DEVOPS WEEKLY ISSUE #108 - 27th January 2013
I’m really looking forward to the Belgium roadtrip this week. Puppetcamp, FOSDEM and the monitoringlove hack day one after the other. If anyone is going to be around Ghent, Brussels or Antwerp and wants to meet up let me know. I’ll try and get next weeks issue out when I can, but it will rely on me finding an internet connection so might be a little delayed.
Sponsor
Devops Weekly is sponsored by Brightbox Cloud - launch cloud servers in multiple UK datacentres in seconds…
http://brightbox.com
News
Ever been putting together a custom dashboard and needed a handy javascript library to help with the graphs, charts and other visualisations? This page collects a rather large number of tools together in one place, along with a hand sample image. No excuses for dashboards not being pretty.
http://selection.datavisualization.ch/
Good in-depth walkthrough of building a Jenkins pipeline to build vagrant boxes with veewee and upload them to S3. Covers all the pitfalls and provides simple instructions. A useful guide if you’re doing something similar.
http://spilth.org/blog/2013/01/21/automated-vm-generation-with-veewee-jenkins-and-amazon-s3/
Inspired by a recent devopsdays event someone put together a reading list of devops related books. Only one overly technical book too, with lots about process and organisation change.
http://www.goodreads.com/list/show/30720.DevOps_Reading_List
Lots of good talk about the role of being on-call recently. This blog post describes how a small startup have evolved their on-call rota and how they are now involving operations, developers and soon designers in the response.

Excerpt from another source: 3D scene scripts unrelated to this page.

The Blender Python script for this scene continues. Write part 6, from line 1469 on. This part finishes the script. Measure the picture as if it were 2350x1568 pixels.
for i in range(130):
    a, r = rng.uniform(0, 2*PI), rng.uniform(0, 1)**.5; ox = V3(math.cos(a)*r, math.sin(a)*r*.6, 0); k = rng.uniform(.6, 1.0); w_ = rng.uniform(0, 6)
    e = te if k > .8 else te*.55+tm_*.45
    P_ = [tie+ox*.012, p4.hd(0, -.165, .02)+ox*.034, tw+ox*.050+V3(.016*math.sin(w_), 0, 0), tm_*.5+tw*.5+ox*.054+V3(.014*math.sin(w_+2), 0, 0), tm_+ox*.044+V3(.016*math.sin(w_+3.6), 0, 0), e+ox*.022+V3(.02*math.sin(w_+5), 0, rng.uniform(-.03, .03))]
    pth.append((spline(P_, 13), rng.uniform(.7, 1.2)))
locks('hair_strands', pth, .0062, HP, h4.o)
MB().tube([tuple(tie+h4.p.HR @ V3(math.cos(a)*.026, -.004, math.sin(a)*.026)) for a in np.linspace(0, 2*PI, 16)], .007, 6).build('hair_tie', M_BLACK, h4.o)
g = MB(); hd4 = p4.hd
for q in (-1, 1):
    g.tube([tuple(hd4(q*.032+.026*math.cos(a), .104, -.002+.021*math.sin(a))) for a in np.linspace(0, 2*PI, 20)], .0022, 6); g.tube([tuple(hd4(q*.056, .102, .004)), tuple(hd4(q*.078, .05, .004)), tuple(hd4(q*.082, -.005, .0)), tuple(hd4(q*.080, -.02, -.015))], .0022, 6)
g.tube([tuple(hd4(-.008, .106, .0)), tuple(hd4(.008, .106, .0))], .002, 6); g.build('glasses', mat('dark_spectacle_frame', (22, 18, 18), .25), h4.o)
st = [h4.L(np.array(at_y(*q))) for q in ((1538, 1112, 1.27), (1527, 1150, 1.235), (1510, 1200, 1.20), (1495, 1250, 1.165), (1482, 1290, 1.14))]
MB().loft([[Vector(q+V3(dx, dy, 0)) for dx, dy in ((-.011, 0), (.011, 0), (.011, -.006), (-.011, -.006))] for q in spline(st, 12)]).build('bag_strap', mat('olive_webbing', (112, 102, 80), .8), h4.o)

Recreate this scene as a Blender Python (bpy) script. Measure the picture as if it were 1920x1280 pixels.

http://blog.serverdensity.com/how-we-handle-on-call-schedules/
Good talk from the recent devopsdays conference by Dave Zwieback all about hiring people into roles in a devops minded organisation.
http://vimeo.com/57926877
Interesting post about the difference between composable and contextual ways of extending tools. Some good points for anyone writing tools with APIs or wanting their tools to be extended, and for anyone who hates Maven and wonders why.
http://nealford.com/memeagora/2013/01/22/why_everyone_eventually_hates_maven.html
Jobs
Stripe is building next-generation infrastructure for online payments. We’re hiring engineers with operations experience to take our systems to the next level of scalability and reliability. If you love building high throughput, chaos monkey-proof systems; if you’ve built and maintained large software projects before; and if taking updates is a cathartic experience, then you should do-release-upgrade to Stripe. To apply, send an email to [email protected] with a description of your experience, relevant online handles, and anything else that would be useful for us to know.
https://stripe.com/jobs#reliability_engineer
Tools
Ledbetter is a relatively simple nagios to graphite integration. It takes the state of various checks and servicegroups in nagios and exports that data to graphite with a script you can run on a cron.
https://github.com/github/ledbetter
I like open source projects that make it clear what license they are released under. But copying a file around into your repo is easy to forget to do. Lice solves that problem nicely with a command line tool that knows about lots of popular licenses.
https://github.com/jcarbaugh/lice
Ybot is a hubot inspired chat bot which aims to be a platform for exposing data and commands in a central manner. It’s written in Erlang, but you can extend it with scripts in various languages including ruby, python, shell and perl.
https://github.com/0xAX/Ybot
Ironfan is a Chef orchestration layer, providing lots of tools and knife extensions for managing a fleet of machines. What caught my eye this week was the walkthrough tool, which allows for using the chef DSL to define a set of virtual machines.
https://github.com/infochimps-labs/ironfan/wiki/walkthrough-web
Shameless promotion of something I’ve been hacking on, very similar to the above ironfan example. A puppet module allowing for defining a set of virtual machines and load balancers from different cloud providers in the puppet DSL, and using an idempotent puppet run to ensure that they exist.